等高線は誰でも慣れれば読める

山に登ることもなく子供の頃から家で絵ばかり描いていた私が、等高線と最初に出会ったのは中学1年生の社会科の授業であった。

入学式からまもない4月の授業で、先生に見せてもらった本物の2万5千分の1地形図の精緻さに大いに魅せられたのがこの世界に入るきっかけである。

『地図記号のひみつ』(著:今尾恵介/中央公論新社)

それからは宿題でもないのに住んでいた横浜から東京にかけての地形図をせっせと買い、帰宅してからは時間を忘れて図に描かれた等高線を眺めては現地の風景を想像していた。

そんなわけで自然に読めるようになり、以来どんな等高線を前にしても現地の起伏がだいたい目に浮かぶ。
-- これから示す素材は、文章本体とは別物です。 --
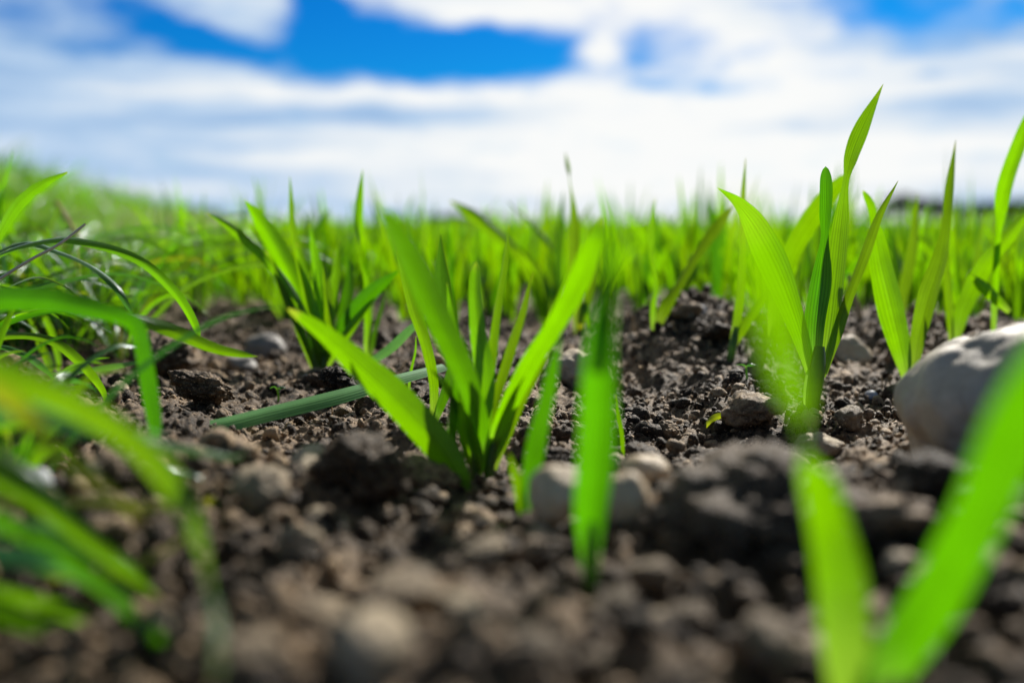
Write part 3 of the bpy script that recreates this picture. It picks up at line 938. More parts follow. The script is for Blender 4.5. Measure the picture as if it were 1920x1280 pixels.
plant(SEED, (690, 672), 'slender sharp seedling with one twisted upright leaf, right of the many leaved clump', [
    [(686, 680, 0, 13, 0), (690, 610, 0, 17, 0), (687, 540, 0, 15, 15), (674, 478, 0, 4, 70), (672, 420, 0, 19, 165), (675, 370, 0, 15, 175), (680, 318, 0, 1, 180)],
    ([(694, 672, 0, 8, 0), (702, 620, 0.2, 12, 20), (714, 580, 0.5, 10, 20), (724, 545, 0.8, 1, 20)], DEEP),
])
plant(SEED, (600, 700), 'clump of many dark and light leaves left of centre, with a white leaf glint', [
    ([(592, 696, 1.0, 9, 0), (584, 620, 1.0, 18, 0), (556, 540, 0.9, 34, 0), (518, 460, 0.6, 40, 0), (484, 410, 0.3, 30, 0), (458, 374, 0.0, 1, 0)], {'mat': M_LEAF}),
    ([(594, 698, 0, 10, 0), (580, 620, 0, 17, 10), (545, 545, -0.2, 18, 0), (500, 490, -0.3, 17, -10), (440, 432, -0.5, 20, -20), (388, 398, -0.8, 3, -25)], {}),
    ([(597, 698, 0, 10, 0), (582, 600, 0.2, 22, 10), (565, 510, 0.4, 24, 10), (548, 430, 0.5, 17, 20), (545, 370, 0.6, 10, 20), (543, 330, 0.6, 1, 20)], {}),
    ([(602, 700, 0, 10, 0), (606, 620, 0, 26, 0), (600, 540, 0, 26, 0), (588, 470, 0.2, 18, 10), (580, 420, 0.4, 1, 10)], {}),
    ([(606, 700, 0.6, 9, 0), (628, 640, 0.5, 24, 10), (662, 585, 0.2, 36, 10), (705, 540, -0.2, 30, 10), (750, 505, -0.6, 2, 10)], DEEP),
    ([(590, 698, 0, 9, 0), (562, 630, -0.2, 18, 20), (540, 570, -0.4, 20, 25), (524, 520, -0.5, 18, 30), (498, 470, -0.6, 2, 30)], {}),
    ([(603, 700, 0, 9, 0), (618, 600, 0.6, 22, 0), (628, 520, 1.2, 22, 0), (636, 450, 1.8, 1, 0)], {}),
    ([(592, 698, 0, 9, 0), (572, 640, -0.3, 17, 0), (548, 590, -0.5, 19, 0), (530, 545, -0.6, 15, 0), (512, 505, -0.7, 1, 0)], {}),
    ([(598, 698, 0, 9, 0), (596, 630, -0.4, 20, 0), (582, 560, -0.6, 22, 0), (566, 500, -0.8, 15, 0), (556, 455, -0.9, 1, 0)], {}),
    ([(605, 699, 0, 9, 0), (614, 640, -0.4, 18, 0), (616, 580, -0.6, 20, 0), (612, 520, -0.7, 14, 0), (606, 470, -0.8, 1, 0)], {}),
    ([(600, 699, 0, 8, 0), (590, 640, -0.6, 15, -20), (566, 580, -0.9, 17, -40), (540, 530, -1.1, 18, -60), (520, 500, -1.3, 2, -60)], {}),
    ([(606, 699, 0, 9, 0), (634, 650, -0.2, 18, 0), (660, 612, -0.3, 20, 0), (684, 580, -0.4, 14, 0), (704, 556, -0.5, 1, 0)], {}),
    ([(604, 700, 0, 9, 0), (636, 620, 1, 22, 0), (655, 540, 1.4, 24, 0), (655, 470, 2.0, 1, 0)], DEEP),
], [[(597, 706, 0, 12), (594, 670, 0, 15), (588, 630, 0, 8)], [(606, 706, 0, 12), (610, 670, 0, 14), (618, 640, 0, 8)]])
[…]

嫌みなことを承知で言えば、「読めない」という感覚がわからない。

これは幼少期から音楽のレッスンを続けて絶対音感を獲得した人が自然に音程を把握できるのと似ているかもしれない。

私には絶対音感がないので、茶碗に何かが触れて鳴った音を聞いて「少し低めだけどソのシャープ」などと断言する彼らの感覚は理解できないが、それと違って等高線は誰でも慣れれば読める。